_REQUIRED WORK:_
What number of lines in the material contain the word "Python"? Give that number alone.
* begin *
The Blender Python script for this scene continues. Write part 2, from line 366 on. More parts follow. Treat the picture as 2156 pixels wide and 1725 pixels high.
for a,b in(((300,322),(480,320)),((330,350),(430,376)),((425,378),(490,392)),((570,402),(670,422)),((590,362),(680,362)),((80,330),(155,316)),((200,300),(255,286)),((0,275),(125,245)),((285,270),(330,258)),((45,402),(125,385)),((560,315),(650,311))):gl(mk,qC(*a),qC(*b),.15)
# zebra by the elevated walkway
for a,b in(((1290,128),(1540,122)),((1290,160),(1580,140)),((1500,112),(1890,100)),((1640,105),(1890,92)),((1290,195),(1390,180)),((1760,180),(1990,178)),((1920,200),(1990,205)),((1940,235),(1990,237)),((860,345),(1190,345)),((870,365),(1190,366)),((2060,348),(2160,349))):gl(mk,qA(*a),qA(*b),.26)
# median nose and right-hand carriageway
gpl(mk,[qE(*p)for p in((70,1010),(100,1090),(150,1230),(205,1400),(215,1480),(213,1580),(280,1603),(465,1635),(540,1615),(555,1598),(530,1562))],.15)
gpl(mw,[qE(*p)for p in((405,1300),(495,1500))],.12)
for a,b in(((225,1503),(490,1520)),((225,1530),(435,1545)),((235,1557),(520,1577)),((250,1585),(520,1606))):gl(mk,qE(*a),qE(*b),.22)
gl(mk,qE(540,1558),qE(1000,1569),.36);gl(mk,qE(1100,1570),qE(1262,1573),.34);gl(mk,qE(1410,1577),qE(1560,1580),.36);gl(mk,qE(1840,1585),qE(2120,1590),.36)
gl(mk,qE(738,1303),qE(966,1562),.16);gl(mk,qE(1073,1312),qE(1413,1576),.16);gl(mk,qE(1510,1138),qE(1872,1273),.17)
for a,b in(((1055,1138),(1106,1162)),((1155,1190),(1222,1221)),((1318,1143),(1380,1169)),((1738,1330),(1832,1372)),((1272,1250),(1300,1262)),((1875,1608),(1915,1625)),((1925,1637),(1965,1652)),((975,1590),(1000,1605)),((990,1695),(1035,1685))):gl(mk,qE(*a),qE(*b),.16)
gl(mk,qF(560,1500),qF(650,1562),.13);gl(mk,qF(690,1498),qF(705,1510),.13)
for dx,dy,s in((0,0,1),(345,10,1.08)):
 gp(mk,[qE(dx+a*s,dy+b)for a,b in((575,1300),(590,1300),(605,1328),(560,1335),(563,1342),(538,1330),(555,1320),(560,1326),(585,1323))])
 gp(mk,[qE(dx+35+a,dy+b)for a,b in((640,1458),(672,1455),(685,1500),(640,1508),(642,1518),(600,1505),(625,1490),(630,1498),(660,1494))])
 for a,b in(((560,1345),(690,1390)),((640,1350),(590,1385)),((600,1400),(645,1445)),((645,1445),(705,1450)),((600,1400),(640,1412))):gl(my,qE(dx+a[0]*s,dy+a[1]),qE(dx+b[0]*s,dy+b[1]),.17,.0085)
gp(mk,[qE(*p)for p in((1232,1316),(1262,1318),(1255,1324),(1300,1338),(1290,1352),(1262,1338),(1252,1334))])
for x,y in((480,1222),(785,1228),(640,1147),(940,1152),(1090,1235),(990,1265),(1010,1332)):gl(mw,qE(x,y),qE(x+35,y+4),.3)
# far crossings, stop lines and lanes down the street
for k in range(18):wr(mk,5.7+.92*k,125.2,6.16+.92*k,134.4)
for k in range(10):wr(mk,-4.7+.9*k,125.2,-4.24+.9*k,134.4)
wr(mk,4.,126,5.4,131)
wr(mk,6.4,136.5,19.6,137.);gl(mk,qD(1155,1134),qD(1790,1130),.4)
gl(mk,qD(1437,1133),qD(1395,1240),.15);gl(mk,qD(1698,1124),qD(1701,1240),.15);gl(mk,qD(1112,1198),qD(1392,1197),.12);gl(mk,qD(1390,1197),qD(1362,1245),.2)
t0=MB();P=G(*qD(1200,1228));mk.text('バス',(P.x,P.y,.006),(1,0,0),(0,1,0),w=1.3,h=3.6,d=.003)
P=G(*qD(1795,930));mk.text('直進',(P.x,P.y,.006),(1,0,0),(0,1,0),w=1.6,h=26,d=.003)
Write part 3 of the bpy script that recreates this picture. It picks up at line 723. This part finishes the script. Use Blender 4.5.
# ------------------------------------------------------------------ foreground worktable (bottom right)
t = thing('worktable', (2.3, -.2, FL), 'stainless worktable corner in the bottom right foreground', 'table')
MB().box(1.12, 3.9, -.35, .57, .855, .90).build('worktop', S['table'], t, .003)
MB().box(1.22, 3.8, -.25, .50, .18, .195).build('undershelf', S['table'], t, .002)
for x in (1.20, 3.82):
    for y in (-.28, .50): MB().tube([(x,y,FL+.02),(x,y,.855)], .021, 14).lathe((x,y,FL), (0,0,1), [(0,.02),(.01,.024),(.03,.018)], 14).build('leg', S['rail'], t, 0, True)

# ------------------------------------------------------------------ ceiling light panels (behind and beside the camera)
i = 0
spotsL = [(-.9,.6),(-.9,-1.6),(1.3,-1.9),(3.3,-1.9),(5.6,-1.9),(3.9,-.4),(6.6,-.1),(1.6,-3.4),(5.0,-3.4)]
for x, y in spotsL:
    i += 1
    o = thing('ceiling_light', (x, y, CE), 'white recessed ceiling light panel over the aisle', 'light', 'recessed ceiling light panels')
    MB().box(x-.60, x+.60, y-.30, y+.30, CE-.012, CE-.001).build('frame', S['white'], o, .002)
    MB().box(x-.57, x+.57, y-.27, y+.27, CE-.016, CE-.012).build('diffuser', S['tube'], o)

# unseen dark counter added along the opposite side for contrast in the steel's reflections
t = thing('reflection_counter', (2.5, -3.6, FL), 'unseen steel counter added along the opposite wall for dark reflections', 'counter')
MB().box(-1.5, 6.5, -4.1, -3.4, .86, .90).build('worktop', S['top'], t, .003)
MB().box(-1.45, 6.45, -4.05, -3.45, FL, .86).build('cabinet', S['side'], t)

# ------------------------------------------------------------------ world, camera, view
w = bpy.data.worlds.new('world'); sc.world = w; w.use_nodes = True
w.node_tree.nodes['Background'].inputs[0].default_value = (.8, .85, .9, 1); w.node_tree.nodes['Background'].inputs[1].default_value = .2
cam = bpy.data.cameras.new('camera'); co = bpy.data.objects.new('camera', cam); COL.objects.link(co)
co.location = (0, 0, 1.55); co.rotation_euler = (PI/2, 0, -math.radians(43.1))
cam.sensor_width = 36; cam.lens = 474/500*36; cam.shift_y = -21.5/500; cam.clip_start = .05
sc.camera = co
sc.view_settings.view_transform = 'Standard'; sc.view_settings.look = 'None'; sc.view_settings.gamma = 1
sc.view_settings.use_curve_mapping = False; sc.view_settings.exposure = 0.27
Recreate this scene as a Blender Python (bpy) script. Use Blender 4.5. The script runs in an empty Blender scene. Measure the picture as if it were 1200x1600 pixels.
* end *
_TASK RESPONSE:_
2